Wombat's Vienna Hostel
I learned about the wombat's hostel from a Top 10 list of hostels on Hostelworld. This hostel was one of the nicest and cleanest hostels I have ever stayed in. It felt new and clean, and the rooms were large with accompanying bathrooms. I traveled there probably in the summer of 2003 or 2004, after visiting Venice. The hostel was kind of out of the way, but convenient to get to tourist destinations. I enjoyed Schonbrun castle and the musical film festival they held. Vienna was a nice city, but I wouldn't put on a top ten list. The hostel had a bar and outdoor lounge, but I don't recall a kitchen.

City Review: Las Vegas

Don't bother; crass to the extreme.

Thursday, September 4, 2008

Hostel Review: Cat's Hostel - Madrid




Cat's Hostel in Madrid is one of the most beautiful hostels I have stayed in. It isn't much to look at from the street, but inside is a 17th century palace with a great courtyard and mosaics. It is located within a few blocks of the subway, and it is within easy walking distance to a grocery store. The hostel also includes a bar in the basement which hosts local music groups. They had a cheap payaya night that was very tasty, and they served a free continental breakfast when I was there. They also offered a beer vending machine but no kitchen. The hostel had 3 computers with internet access that were often in use, but there was also free wifi in the hostel.
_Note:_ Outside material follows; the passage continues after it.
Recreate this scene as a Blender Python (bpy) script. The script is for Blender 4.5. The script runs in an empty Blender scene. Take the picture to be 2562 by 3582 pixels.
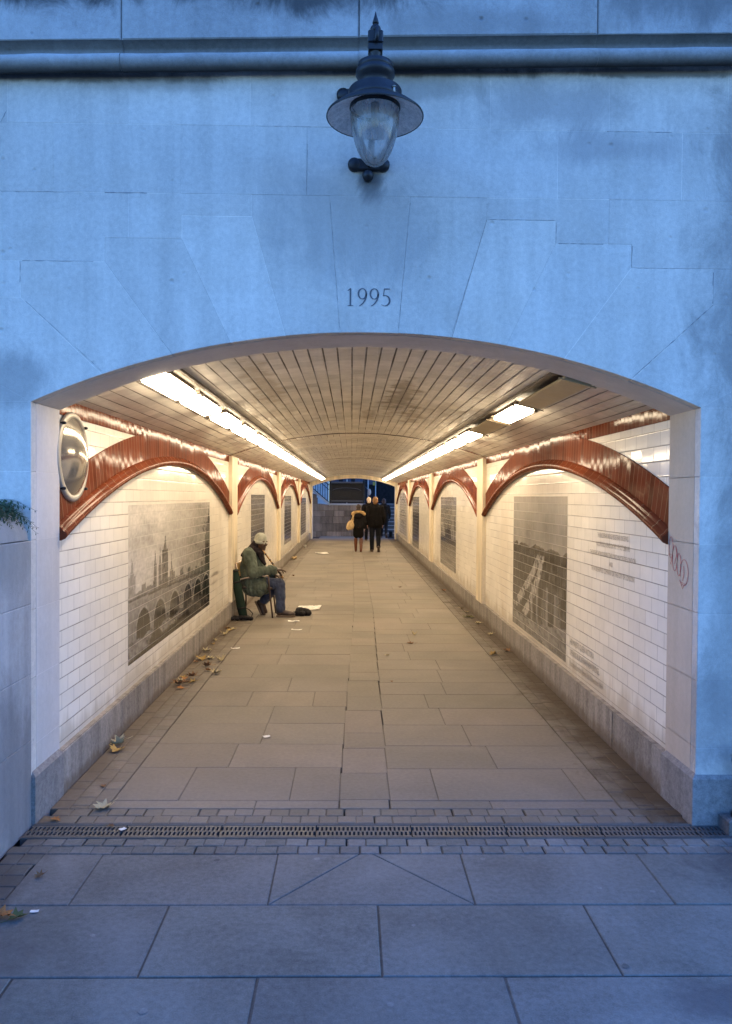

I think the biggest drawback to this hostel was the small room size, and I would recommend getting a room with the fewest possible number of beds. The beds were about 2 feet apart, and my room contained a snorer as usual.

Wednesday, September 3, 2008

Summer concerts

The Boston Landmark Orchestra performed a concert dedicated to Red Sox and Apple Pie. I only recognized Sousa and Leonard Bernstein on the program, and Bernstein because of "the maestro" on Seinfeld.